Antony Lattier : Suite de la saison des élections sur le continent : dimanche dernier, on a voté en Tanzanie et en Côte d’Ivoire pour élire un chef de l’Etat, et au Congo-Brazzaville, pour modifier la Constitution. Les résultats ne semblent avoir surpris personne.
Jean-Baptiste Placca : Il y avait tout de même un peu de suspense en Tanzanie, même si c’est finalement le candidat du parti de Julius Nyerere, qui a été proclamé vainqueur. Ces résultats ont été un peu chahutés par son adversaire de l’opposition, mais l’affaire semble bien réglée, en effet. En Côte d’Ivoire, Alassane Ouattara l’a emporté avec 83,6% des voix, et là, manifestement, ni sa victoire ni son score ne semblent avoir surpris, et ses adversaires s’en accommodent, presque sans broncher.
Venant après la réélection, dès le premier tour, d’Alpha Condé en Guinée, la victoire écrasante d’Alassane Ouattara, président sortant, remet à l’ordre du jour cette question, qui est de celles que personne n’ose poser, mais qui interpelle des millions d’Africains : pourquoi ne pas considérer que chaque mandat conquis donne automatiquement droit à un second, dans la mesure où, après le second, ils consentent à s’en aller ? Plus concrètement, est-il vraiment nécessaire de perdre du temps et de dépenser des centaines de millions de francs CFA, sinon des milliards, pour organiser des élections dont le sortant sort fatalement vainqueur ? La terrible vérité étant que ledit sortant dispose, presque partout, de moyens colossaux, alors que ses adversaires font campagne avec presque rien. Dans bien des cas, le sortant détient aussi les clés de la liste électorale, et même du matériel électoral, y compris des ordinateurs et ce que l’on y installe.

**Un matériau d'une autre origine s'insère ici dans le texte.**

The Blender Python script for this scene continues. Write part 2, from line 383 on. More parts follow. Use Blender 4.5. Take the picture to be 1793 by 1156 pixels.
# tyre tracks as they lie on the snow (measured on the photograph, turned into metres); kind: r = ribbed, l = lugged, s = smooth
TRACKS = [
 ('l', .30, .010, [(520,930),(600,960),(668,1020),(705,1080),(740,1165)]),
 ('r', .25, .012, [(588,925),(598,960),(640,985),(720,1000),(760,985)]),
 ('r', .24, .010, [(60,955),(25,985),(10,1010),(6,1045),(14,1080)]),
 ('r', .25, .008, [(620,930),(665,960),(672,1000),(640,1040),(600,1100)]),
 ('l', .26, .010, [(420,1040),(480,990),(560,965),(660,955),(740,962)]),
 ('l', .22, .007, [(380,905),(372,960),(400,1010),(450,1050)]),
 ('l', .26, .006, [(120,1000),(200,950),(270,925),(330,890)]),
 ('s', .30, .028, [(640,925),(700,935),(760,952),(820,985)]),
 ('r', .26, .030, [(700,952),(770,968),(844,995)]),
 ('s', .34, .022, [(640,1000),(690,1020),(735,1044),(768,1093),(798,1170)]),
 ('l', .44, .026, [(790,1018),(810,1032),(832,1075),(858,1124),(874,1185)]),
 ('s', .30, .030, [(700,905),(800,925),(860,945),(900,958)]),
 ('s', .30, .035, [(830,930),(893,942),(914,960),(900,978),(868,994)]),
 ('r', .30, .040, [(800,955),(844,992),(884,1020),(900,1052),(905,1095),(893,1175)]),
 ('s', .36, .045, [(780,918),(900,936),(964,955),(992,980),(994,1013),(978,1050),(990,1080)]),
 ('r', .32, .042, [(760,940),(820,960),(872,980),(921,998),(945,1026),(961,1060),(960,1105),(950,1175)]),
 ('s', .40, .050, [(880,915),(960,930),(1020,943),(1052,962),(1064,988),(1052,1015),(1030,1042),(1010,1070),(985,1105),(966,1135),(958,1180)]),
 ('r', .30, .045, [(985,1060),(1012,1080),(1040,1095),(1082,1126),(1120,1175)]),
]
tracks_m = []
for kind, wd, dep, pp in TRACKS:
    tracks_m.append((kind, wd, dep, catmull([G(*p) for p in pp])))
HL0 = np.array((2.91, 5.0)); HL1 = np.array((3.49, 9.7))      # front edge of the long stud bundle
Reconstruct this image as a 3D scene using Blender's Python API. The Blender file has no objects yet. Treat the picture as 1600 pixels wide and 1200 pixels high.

Ce que vous décrivez-là n’est caractéristique que des pays où la démocratie peine à se consolider. En mars dernier, un président sortant a été battu au Nigeria !
C’est une admirable exception, et vous avez raison, il faut la saluer. Peut-être aurait-il fallu préciser que la fatalité de la victoire du sortant caractérise davantage notre Afrique francophone - appelons-la ainsi - que les pays anglophones ou lusophones. A l’exception notable de Robert Mugabe, au Zimbabwe, et de Yaya Jammeh, en Gambie, les pays où la démocratie peine à s’ancrer se recrutent davantage chez les francophones que chez les autres. En Côte d’Ivoire, il y a cinq ans, le sortant s’était proclamé vainqueur et avait, dans la foulée, prêté serment, avant d’être cerné, puis défait par une guerre qui a fait quelques 3 000 morts. Depuis, d’autres sortants se sont proclamés vainqueurs, de manière scandaleusement douteuse, et on les a laissé faire. Bref, la victoire des sortants dont il est question n’est pas toujours le reflet du choix des électeurs.
Alors, dans quelle catégorie faut-il ranger la Côte d’Ivoire de 2015 ?
Le sortant, contrairement à ce qu’il a affirmé ici et là, a mis les cinq dernières années à profit, pour affaiblir ses concurrents. C’est du travail scientifique ! Toute l’opposition a été laminée, et ceux qui ont abandonné le combat, parfois in extrémis, ont été bien inspirés. Car toute candidature face à Alassane Ouattara était un passeport pour l’humiliation. Avez-vous vu comme aucun des candidats écrasés n’a contesté les résultats ? Chacun a trouvé les arguments pour expliquer sa défaite, mais personne n’a dit qu’on lui a volé des voix, ou qu’il y a eu bourrage d’urnes dans un seul bureau de vote ! C’est presque inquiétant pour la démocratie, un tel score, sans que qui que ce soit ne bronche ou proteste.
Alassane Ouattara, lui, explique sa victoire écrasante par le fait que ses concitoyens sont satisfaits de son bilan.
En 1996, au Bénin, Nicéphore Soglo avait un excellent bilan, sur le plan économique, mais il a été battu. Même avec un bon bilan, 83,6% des voix, dès le premier tour, est un score inquiétant. Pour le vainqueur lui-même, et pour la démocratie.
Il est vrai que ce peuple, couvé par Félix Houphouët-Boigny, lui-même couvé par la France qui avait tellement besoin de montrer une vitrine prospère dans ses ex-colonies, ce peuple n’avait pas l’habitude des privations, et encore moins de la violence politique. Le sentiment d’un mieux-être, ces cinq dernières années, n’est pas feint. La rancœur des vaincus de 2010 ne s’entend peut-être pas dans les salons des villas cossues de Cocody. Elle existe pourtant.